Anyone reading the case histories contained in this newspaper today will be astounded that such conditions could prevail in any care facility in this day and age.
Some of the findings beggar belief. The commissioner found evidence of resident on resident sexual abuse, one person losing 10 stone in a five-month period and another with pressure sores so deep that the bone was exposed.
But what is most disturbing of all is that such conduct and lack of care was able to continue even though it was evident to very many people. Relatives of residents said they complained but nothing was done. Countless agency staff refused to work more than one day at the home because they felt conditions were so dangerous.
The commissioner, Eddie Lynch, was withering in his condemnation, pointing out as one example the fact that the home received £2m from a health trust yet was unable or unwilling to find an extra £10 in the budget to give elderly residents continence pads.
Residents were effectively stripped of their rights and their dignity, and that is a huge black mark against the healthcare system in Northern Ireland.

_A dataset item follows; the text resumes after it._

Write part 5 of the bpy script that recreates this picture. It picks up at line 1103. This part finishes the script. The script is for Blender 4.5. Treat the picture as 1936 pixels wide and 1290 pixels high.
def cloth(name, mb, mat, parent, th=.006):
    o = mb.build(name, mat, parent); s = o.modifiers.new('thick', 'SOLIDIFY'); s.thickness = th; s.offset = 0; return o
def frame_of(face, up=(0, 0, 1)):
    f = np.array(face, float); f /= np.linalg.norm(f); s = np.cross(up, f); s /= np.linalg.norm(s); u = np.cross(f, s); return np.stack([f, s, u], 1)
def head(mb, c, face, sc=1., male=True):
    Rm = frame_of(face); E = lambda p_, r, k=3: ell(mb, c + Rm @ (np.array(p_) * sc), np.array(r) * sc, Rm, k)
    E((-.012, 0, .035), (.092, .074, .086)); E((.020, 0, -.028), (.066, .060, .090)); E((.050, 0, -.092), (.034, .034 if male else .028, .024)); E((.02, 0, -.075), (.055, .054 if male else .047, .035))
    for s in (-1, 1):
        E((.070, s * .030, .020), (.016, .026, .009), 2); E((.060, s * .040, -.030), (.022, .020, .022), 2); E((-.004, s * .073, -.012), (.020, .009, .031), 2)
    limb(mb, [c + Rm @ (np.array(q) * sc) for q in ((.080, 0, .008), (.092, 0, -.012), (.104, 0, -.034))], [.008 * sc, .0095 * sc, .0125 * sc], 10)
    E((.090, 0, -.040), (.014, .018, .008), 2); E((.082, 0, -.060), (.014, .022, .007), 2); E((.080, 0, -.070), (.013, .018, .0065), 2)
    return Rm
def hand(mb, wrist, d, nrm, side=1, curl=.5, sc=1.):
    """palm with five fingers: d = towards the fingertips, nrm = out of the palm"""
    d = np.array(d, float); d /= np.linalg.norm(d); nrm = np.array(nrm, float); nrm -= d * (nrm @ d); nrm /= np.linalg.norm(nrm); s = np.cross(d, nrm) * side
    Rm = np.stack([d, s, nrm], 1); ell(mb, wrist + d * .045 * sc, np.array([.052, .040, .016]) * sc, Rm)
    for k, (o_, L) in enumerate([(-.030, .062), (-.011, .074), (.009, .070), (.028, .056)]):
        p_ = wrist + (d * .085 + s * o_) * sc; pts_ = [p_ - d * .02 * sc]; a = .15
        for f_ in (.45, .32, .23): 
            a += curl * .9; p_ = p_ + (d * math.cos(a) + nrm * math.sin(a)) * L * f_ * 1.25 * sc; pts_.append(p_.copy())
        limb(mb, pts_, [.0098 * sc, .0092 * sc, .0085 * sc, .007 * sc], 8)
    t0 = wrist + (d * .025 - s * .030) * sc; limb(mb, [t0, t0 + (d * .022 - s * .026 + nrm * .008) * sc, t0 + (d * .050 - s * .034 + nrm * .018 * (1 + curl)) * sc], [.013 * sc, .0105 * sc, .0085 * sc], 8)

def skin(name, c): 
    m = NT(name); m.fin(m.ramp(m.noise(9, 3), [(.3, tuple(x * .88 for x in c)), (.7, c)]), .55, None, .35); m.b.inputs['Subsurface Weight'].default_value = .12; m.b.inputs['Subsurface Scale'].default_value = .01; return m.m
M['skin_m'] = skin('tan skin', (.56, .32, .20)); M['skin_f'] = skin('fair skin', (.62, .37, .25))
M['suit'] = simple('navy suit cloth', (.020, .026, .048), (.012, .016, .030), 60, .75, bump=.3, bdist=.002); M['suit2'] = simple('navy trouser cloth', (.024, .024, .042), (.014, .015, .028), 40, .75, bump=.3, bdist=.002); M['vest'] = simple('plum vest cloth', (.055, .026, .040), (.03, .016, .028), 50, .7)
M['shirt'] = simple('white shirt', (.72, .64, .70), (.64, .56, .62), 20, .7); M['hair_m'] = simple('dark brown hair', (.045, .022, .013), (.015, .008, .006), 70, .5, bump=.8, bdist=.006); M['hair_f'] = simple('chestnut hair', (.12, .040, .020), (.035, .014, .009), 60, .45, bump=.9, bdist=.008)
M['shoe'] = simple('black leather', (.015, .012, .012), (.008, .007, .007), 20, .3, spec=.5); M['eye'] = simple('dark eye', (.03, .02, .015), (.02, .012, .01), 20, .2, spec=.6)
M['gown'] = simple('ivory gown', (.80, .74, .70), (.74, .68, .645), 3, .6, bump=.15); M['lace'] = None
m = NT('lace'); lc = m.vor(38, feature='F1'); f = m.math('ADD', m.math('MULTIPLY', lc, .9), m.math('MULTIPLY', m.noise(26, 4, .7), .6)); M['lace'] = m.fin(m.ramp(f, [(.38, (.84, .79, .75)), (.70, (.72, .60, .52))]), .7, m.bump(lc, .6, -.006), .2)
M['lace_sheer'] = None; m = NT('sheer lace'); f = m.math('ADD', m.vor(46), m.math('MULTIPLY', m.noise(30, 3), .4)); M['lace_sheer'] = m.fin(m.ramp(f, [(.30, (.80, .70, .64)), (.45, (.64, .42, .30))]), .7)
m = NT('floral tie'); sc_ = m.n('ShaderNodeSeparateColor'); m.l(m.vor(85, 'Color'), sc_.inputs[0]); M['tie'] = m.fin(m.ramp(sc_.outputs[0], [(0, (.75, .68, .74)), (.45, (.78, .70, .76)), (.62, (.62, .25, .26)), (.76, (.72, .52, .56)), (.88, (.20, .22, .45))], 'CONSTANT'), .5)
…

The Regulation and Quality Improvement Authority (RQIA), a watchdog body, deemed conditions at the home were safe. No concerns seem to have been raised either by the Department of Health or the health trusts who placed residents in the home.
It appears that the pleas of the families appalled at the treatment of their loved one went unheeded for far too long. Now some are threatening to take a case of corporate manslaughter against the home.
Mr Lynch made 59 recommendations on the back of his investigation, but what will happen to them in the absence of any devolved administration here? Will they join all the other reports gathering dust on shelves at Stormont?
The managing director of the company which runs the home and 10 others here has resigned but it really is too little too late. What happened at that home is inexcusable.